Mulai dari sumber daya alam, teknologi, lembaga pendidikan, riset dan inovasi, hingga diplomasi dan kekuatan sosial masyarakat. Di sinilah konsep strategi semesta yang diwariskan para pendiri bangsa kembali menemukan relevansinya. Ketahanan negara tidak hanya ditentukan oleh kekuatan militer, tetapi juga oleh ketahanan energi, ekonomi, pangan, informasi, dan nilai budaya yang menopangnya.

Dalam sektor energi, strategi semesta berarti membangun industri dari hulu hingga hilir, memperkuat infrastruktur yang aman dan berkelanjutan, serta menjadikan rakyat sebagai pemilik dan penggerak energi.

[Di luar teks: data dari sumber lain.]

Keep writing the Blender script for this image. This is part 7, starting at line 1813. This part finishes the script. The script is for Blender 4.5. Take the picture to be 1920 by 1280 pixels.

Pada titik ini, koperasi energi mendapatkan posisi yang sangat strategis.

Koperasi energi adalah wujud modern dari gotong royong dalam skala ekonomi. Ia membuka ruang partisipasi rakyat sebagai pemilik panel surya bersama, pengelola mikrohidro, hingga pembangkit berbasis biomassa. Melalui koperasi, masyarakat tidak lagi hanya menjadi konsumen energi, tetapi ikut menentukan arah energi nasional.

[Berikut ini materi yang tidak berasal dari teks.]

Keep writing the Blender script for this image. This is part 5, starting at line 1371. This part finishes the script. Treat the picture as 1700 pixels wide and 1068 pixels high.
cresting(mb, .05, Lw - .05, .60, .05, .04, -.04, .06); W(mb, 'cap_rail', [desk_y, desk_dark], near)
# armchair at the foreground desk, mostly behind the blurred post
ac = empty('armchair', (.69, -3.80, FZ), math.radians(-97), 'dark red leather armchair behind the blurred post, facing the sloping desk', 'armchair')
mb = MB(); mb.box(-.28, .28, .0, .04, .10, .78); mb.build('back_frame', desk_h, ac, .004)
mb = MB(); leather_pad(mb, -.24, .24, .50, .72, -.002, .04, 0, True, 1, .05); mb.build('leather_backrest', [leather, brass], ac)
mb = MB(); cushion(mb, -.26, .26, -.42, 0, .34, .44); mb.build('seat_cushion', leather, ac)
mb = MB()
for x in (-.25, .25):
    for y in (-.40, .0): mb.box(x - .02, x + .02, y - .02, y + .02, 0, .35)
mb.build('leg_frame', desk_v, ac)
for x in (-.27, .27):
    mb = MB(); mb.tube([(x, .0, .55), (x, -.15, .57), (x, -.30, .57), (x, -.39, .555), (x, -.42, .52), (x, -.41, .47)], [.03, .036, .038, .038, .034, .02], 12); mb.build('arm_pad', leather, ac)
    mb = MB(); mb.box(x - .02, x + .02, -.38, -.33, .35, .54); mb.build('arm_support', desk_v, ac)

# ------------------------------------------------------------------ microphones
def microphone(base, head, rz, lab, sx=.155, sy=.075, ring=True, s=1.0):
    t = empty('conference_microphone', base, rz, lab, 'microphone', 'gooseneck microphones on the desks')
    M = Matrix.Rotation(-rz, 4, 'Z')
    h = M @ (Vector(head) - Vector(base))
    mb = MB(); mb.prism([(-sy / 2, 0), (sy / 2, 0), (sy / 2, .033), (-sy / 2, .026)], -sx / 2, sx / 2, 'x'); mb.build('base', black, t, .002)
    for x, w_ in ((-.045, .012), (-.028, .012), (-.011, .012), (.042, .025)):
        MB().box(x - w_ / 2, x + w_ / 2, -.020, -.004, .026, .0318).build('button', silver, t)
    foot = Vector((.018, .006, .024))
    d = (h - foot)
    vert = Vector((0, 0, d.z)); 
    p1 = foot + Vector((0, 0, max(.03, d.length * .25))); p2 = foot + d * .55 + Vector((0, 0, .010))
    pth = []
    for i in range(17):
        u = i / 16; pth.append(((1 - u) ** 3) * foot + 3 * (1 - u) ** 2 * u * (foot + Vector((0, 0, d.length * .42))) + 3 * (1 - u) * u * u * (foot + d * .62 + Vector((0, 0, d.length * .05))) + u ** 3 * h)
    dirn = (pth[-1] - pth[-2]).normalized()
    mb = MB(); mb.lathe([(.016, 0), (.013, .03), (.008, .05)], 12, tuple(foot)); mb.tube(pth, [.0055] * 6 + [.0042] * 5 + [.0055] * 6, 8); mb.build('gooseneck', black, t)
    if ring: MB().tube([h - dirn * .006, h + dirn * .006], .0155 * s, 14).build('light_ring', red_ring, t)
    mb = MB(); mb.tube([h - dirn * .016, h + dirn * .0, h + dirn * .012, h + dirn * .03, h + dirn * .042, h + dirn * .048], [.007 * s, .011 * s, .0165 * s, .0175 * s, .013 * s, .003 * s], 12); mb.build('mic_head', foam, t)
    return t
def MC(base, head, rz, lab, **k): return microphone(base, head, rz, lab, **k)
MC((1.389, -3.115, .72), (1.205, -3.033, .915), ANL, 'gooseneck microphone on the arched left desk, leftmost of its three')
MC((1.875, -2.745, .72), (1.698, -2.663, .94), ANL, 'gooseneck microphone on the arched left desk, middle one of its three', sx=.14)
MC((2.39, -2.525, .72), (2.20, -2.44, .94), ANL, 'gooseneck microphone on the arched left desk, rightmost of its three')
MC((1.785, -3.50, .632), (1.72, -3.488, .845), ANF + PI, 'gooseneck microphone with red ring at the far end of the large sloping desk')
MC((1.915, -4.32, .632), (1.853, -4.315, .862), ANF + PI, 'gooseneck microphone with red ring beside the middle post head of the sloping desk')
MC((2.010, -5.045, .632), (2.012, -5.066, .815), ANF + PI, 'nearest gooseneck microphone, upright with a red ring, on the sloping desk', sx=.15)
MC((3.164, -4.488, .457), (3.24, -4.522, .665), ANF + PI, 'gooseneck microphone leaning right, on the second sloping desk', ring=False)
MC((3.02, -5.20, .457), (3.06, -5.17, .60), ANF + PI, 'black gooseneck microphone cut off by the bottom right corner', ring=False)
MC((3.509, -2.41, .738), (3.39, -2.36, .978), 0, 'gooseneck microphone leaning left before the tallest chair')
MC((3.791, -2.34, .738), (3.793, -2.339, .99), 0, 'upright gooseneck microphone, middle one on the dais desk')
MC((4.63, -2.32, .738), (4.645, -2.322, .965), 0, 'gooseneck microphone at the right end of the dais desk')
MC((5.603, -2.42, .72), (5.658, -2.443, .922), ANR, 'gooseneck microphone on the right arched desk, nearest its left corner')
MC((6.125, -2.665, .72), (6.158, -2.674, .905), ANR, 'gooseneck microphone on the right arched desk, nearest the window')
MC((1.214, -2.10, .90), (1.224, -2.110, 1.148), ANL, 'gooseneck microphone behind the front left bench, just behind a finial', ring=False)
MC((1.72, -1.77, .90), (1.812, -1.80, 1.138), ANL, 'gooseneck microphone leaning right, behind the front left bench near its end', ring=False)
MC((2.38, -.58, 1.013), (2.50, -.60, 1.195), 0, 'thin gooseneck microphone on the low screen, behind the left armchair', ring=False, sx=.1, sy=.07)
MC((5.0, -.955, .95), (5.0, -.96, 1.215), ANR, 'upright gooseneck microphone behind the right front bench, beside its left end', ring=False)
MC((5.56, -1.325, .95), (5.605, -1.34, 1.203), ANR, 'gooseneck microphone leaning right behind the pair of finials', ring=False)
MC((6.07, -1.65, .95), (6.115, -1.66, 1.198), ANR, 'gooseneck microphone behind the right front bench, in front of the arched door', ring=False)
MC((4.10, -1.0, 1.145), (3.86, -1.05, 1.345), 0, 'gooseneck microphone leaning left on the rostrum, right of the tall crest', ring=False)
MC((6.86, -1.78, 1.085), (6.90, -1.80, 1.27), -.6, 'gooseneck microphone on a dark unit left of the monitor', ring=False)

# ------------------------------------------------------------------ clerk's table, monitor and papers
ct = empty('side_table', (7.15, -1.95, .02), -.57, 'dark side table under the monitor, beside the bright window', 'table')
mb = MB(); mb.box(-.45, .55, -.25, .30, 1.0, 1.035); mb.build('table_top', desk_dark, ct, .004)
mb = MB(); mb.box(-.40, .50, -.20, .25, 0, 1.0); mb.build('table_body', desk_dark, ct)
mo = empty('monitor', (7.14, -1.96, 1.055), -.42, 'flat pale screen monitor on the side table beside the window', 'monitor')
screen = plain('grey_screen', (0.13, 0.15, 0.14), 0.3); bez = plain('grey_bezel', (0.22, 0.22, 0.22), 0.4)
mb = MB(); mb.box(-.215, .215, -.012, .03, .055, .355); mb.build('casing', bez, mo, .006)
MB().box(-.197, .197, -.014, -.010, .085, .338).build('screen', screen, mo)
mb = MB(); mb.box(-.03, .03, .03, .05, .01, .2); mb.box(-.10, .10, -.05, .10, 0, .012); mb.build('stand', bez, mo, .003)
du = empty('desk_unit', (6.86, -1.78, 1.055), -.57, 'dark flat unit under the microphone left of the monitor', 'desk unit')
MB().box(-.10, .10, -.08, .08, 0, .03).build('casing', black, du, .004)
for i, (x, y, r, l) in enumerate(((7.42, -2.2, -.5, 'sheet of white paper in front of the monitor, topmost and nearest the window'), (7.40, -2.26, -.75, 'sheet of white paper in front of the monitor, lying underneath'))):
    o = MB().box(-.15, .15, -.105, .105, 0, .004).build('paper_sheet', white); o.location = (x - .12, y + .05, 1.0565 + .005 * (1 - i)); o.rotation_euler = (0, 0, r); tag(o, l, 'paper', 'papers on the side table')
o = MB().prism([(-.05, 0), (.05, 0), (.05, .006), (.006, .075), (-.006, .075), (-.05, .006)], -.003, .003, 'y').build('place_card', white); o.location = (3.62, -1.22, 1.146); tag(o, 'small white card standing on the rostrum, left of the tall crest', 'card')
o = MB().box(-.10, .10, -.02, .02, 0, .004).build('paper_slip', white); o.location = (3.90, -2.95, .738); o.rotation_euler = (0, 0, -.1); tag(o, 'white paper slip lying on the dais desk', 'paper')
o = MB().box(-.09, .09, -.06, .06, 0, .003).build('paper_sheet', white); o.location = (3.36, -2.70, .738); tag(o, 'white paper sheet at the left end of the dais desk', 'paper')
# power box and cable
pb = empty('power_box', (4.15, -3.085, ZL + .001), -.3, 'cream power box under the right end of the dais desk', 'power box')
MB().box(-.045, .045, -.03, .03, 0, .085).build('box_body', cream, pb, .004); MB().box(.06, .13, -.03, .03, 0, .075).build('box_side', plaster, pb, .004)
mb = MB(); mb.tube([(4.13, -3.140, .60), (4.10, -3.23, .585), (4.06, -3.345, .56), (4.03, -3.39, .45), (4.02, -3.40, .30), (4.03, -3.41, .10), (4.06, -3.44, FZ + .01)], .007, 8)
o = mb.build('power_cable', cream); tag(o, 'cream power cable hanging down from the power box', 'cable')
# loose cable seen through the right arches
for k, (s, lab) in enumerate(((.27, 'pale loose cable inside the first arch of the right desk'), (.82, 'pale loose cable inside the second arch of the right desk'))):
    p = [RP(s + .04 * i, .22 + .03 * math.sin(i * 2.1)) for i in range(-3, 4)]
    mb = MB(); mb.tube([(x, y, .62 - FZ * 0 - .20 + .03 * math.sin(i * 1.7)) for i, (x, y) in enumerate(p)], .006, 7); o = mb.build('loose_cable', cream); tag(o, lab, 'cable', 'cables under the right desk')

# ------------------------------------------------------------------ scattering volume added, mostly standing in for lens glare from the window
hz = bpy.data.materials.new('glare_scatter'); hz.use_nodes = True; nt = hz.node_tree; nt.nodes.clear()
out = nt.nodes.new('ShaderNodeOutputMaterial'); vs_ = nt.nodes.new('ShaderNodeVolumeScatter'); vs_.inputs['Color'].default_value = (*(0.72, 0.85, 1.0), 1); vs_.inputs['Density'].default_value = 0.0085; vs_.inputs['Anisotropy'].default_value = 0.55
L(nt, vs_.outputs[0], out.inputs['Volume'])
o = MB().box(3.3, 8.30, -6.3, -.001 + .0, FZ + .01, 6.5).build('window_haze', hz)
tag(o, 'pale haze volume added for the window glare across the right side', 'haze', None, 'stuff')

Koperasi mampu menghimpun sumber daya lokal, membangun pembiayaan bersama, dan memastikan manfaat ekonomi kembali kepada anggotanya. Jika koperasi energi tumbuh luas di seluruh Indonesia, maka ketahanan energi akan menjadi kekuatan rakyat semesta.

Tantangan energi global ke depan semakin kompleks. Dunia sedang mengalami perebutan teknologi baterai, kendali atas mineral kritis, dan dominasi pasar energi bersih. Negara negara besar bergerak agresif mengamankan rantai pasok energi mereka.

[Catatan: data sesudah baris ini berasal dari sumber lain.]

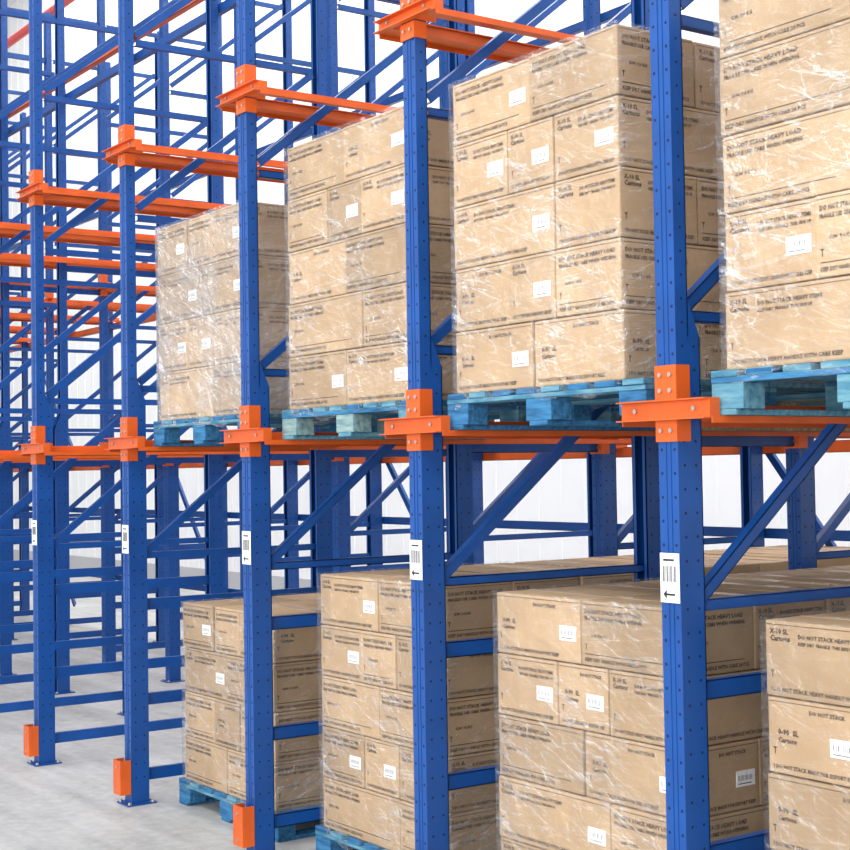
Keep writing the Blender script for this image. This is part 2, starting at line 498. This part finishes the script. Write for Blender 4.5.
# ------------------------------------------------------------ ROOM
M_FLOOR, nt, b = newmat('concrete_floor')
tc = nt.nodes.new('ShaderNodeTexCoord')
n1 = nt.nodes.new('ShaderNodeTexNoise'); n1.inputs['Scale'].default_value = .9; n1.inputs['Detail'].default_value = 8; n1.inputs['Roughness'].default_value = .6
n2 = nt.nodes.new('ShaderNodeTexNoise'); n2.inputs['Scale'].default_value = 14; n2.inputs['Detail'].default_value = 8; n2.inputs['Roughness'].default_value = .7
mp = nt.nodes.new('ShaderNodeMapping'); mp.inputs['Scale'].default_value = (.25, 2.2, 1); mp.inputs['Rotation'].default_value = (0, 0, .12)
n3 = nt.nodes.new('ShaderNodeTexNoise'); n3.inputs['Scale'].default_value = 3; n3.inputs['Detail'].default_value = 6
nt.links.new(tc.outputs['Object'], mp.inputs[0]); nt.links.new(mp.outputs[0], n3.inputs['Vector'])
nt.links.new(tc.outputs['Object'], n1.inputs['Vector']); nt.links.new(tc.outputs['Object'], n2.inputs['Vector'])
a1 = nt.nodes.new('ShaderNodeMath'); a1.operation = 'ADD'; nt.links.new(n1.outputs['Fac'], a1.inputs[0]); nt.links.new(n2.outputs['Fac'], a1.inputs[1])
a2 = nt.nodes.new('ShaderNodeMath'); a2.operation = 'ADD'; nt.links.new(a1.outputs[0], a2.inputs[0]); nt.links.new(n3.outputs['Fac'], a2.inputs[1])
a3 = nt.nodes.new('ShaderNodeMath'); a3.operation = 'DIVIDE'; a3.inputs[1].default_value = 3; nt.links.new(a2.outputs[0], a3.inputs[0])
r = nt.nodes.new('ShaderNodeValToRGB')
r.color_ramp.elements[0].position = .38; r.color_ramp.elements[0].color = (.27, .27, .262, 1)
r.color_ramp.elements[1].position = .60; r.color_ramp.elements[1].color = (.50, .50, .487, 1)
nt.links.new(a3.outputs[0], r.inputs[0]); nt.links.new(r.outputs[0], b.inputs['Base Color'])
bp = nt.nodes.new('ShaderNodeBump'); bp.inputs['Strength'].default_value = .15; bp.inputs['Distance'].default_value = .01
nt.links.new(a3.outputs[0], bp.inputs['Height']); nt.links.new(bp.outputs[0], b.inputs['Normal'])
b.inputs['Roughness'].default_value = .5
bm = bmesh.new(); box(bm, -34, 12, -12, 7.5, -.1, 0)
obj('floor', mesh_of(bm, 'floor', [M_FLOOR]))
M_WALL = simple('white_panel', (.90, .905, .91), .5, .02, 1)
def ribwall(name, x0, x1, y, h, axis='x'):
    bm = bmesh.new()
    if axis == 'x':
        box(bm, x0, x1, y, y+.15, 0, h)
        x = x0+.15
        while x < x1-.1:
            box(bm, x, x+.05, y-.008, y, 0, h); x += .40
    else:
        box(bm, y-.15, y, x0, x1, 0, h)
        x = x0+.15
        while x < x1-.1:
            box(bm, y, y+.008, x, x+.05, 0, h); x += .40
    obj(name, mesh_of(bm, name, [M_WALL]))
ribwall('wall_back', -34, 12, 7.5, 12)
ribwall('wall_left', -12, 7.5, -34, 12, 'y')
bm = bmesh.new(); box(bm, -34, 12, -12, 7.65, 12, 12.15)
obj('ceiling', mesh_of(bm, 'ceiling', [simple('ceiling_white', (.85, .85, .86), .7)]))
bm = bmesh.new(); box(bm, -34, 12, 7.46, 7.49, 0, .25)
obj('baseboard_back', mesh_of(bm, 'baseboard_back', [simple('kick_grey', (.5, .5, .52), .6)]))

bm = bmesh.new()
def tube(p, q, r, seg=12):
    p = Vector(p); q = Vector(q); d = (q-p).normalized(); a = d.orthogonal().normalized(); c = d.cross(a)
    r0 = [bm.verts.new(p+(a*math.cos(t)+c*math.sin(t))*r) for t in [2*math.pi*i/seg for i in range(seg)]]
    r1 = [bm.verts.new(q+(a*math.cos(t)+c*math.sin(t))*r) for t in [2*math.pi*i/seg for i in range(seg)]]
    for i in range(seg): bm.faces.new((r0[i], r0[(i+1) % seg], r1[(i+1) % seg], r1[i]))
    bm.faces.new(r0); bm.faces.new(r1)
tube((-33.9, 3.8, 8.0), (10, 3.8, 8.0), .06)
for x in range(-32, 10, 4): tube((x, 3.8, 8.0), (x, 3.8, 12), .012, 6)
obj('sprinkler_pipe', mesh_of(bm, 'pipe', [M_RED]))

# ------------------------------------------------------------ lights
def area(name, loc, rot, sx, sy, p, col=(1, 1, 1)):
    l = bpy.data.lights.new(name, 'AREA'); l.shape = 'RECTANGLE'; l.size = sx; l.size_y = sy; l.energy = p; l.color = col
    o = bpy.data.objects.new(name, l); COL.objects.link(o); o.location = loc; o.rotation_euler = rot
    return o
area('overhead_fill_aisle', (-4, -5, 11.8), (math.radians(12), 0, 0), 26, 6, 2750, (.98, .99, 1))  # added area lamp for general light above the aisle, no skylight in the ceiling
area('overhead_fill_rear', (-8, 5.4, 11.8), (0, 0, 0), 34, 3.4, 2300, (.98, .99, 1))  # second added overhead lamp, behind the rack; the ceiling has no opening here
area('camera_side_fill', (5, -11, 3.5), (math.radians(82), 0, math.radians(12)), 14, 6, 1450, (.98, .99, 1))  # unseen fill lamp added on the camera side, no dock door exists
W = bpy.data.worlds.new('World'); S.world = W; W.use_nodes = True
W.node_tree.nodes['Background'].inputs[0].default_value = (.95, .975, 1, 1)
W.node_tree.nodes['Background'].inputs[1].default_value = 1.2

# ------------------------------------------------------------ camera
cam = bpy.data.cameras.new('camera'); co = bpy.data.objects.new('camera', cam); COL.objects.link(co)
f = 1464.0
cam.sensor_fit = 'HORIZONTAL'; cam.sensor_width = 36; cam.lens = 36*f/850
cam.clip_start = .05; cam.clip_end = 200
yaw = 3.0/f
h0 = Vector((.5765, .817, 0)).normalized(); F00 = Vector((-.817, .5765, 0)).normalized(); Z = Vector((0, 0, 1))
F0 = (F00*math.cos(yaw)-h0*math.sin(yaw)); h = (h0*math.cos(yaw)+F00*math.sin(yaw))
pitch = math.atan(46/f); roll = .0158
F = F0*math.cos(pitch)+Z*math.sin(pitch); U0 = Z*math.cos(pitch)-F0*math.sin(pitch)
U = U0*math.cos(roll)+h*math.sin(roll); R = h*math.cos(roll)-U0*math.sin(roll)
M = Matrix((R, U, -F)).transposed().to_4x4(); M.translation = Vector((3.332, -3.325, 1.79))
co.matrix_world = M
S.camera = co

Konflik geopolitik, krisis politik, dan persaingan industri global membuat harga energi semakin tidak stabil. Dalam situasi seperti ini, ketergantungan energi berarti kerentanan nasional. Ketergantungan energi akan menyeret ketergantungan ekonomi, dan pada akhirnya mengikis kedaulatan politik.

Indonesia tidak bisa berdaulat jika listriknya bergantung pada impor. Indonesia tidak bisa berdaulat jika industrinya tersendat akibat pasokan energi yang rapuh. Dan Indonesia tidak bisa berdaulat jika masa depannya dikendalikan oleh teknologi negara lain.

Di sisi lain, Indonesia memiliki potensi energi yang luar biasa. Matahari, angin, air, panas bumi, biomassa, dan laut adalah anugerah yang memungkinkan Indonesia menjadi kekuatan energi baru dunia. Tantangannya bukan semata pada teknologi, melainkan pada kemauan untuk bekerja bersama.

Kemauan membangun ekosistem energi nasional yang kokoh. Kemauan menempatkan kepentingan bangsa di atas kepentingan kelompok. Serta kemauan untuk menyadari bahwa kedaulatan energi adalah bagian dari kedaulatan setiap warga negara.

Gotong royong energi dapat menjadi gerakan nasional menuju 2026. Tahun tersebut dapat menjadi momentum kebangkitan energi rakyat. Bayangkan ribuan koperasi energi tumbuh di desa, sekolah, dan kota. Bayangkan transisi energi yang menempatkan masyarakat sebagai pelaku utama, bukan sekadar penerima kebijakan.

Bayangkan industri nasional memproduksi panel surya, baterai, turbin, dan sistem penyimpanan energi yang diserap oleh koperasi dan pemerintah daerah. Bayangkan pemerintah pusat memfasilitasi pembiayaan, riset, sertifikasi, dan pemasaran teknologi karya anak bangsa. Semua itu bukan mimpi, melainkan pilihan politik yang bisa diambil jika bangsa ini percaya pada kekuatannya sendiri.

Pada akhirnya, kedaulatan energi bukan hanya soal listrik yang menyala. Ia adalah soal martabat bangsa. Ia menentukan apakah Indonesia memasuki abad baru sebagai bangsa yang percaya diri atau bangsa yang terus bergantung.

Gotong royong adalah kunci untuk membuka pintu masa depan itu. Ketika nilai Pancasila, strategi semesta, dan partisipasi rakyat dipersatukan dalam kebijakan energi nasional, Indonesia memiliki modal kuat untuk melangkah menuju kedaulatan yang sejati.

Tahun 2026 harus dijadikan titik awal era baru energi Indonesia. Era ketika rakyat, pemerintah, dan industri berjalan dalam satu arah. Era ketika energi menjadi fondasi persatuan, keadilan, dan kemakmuran nasional.

Dengan komitmen kebijakan yang konsisten, keberanian politik, dan keberpihakan pada kekuatan rakyat, pemerintah memiliki peluang besar untuk menjadikan gotong royong energi sebagai warisan strategis bagi generasi berikutnya dan menyalakan cahaya kedaulatan Indonesia dari dalam negerinya sendiri.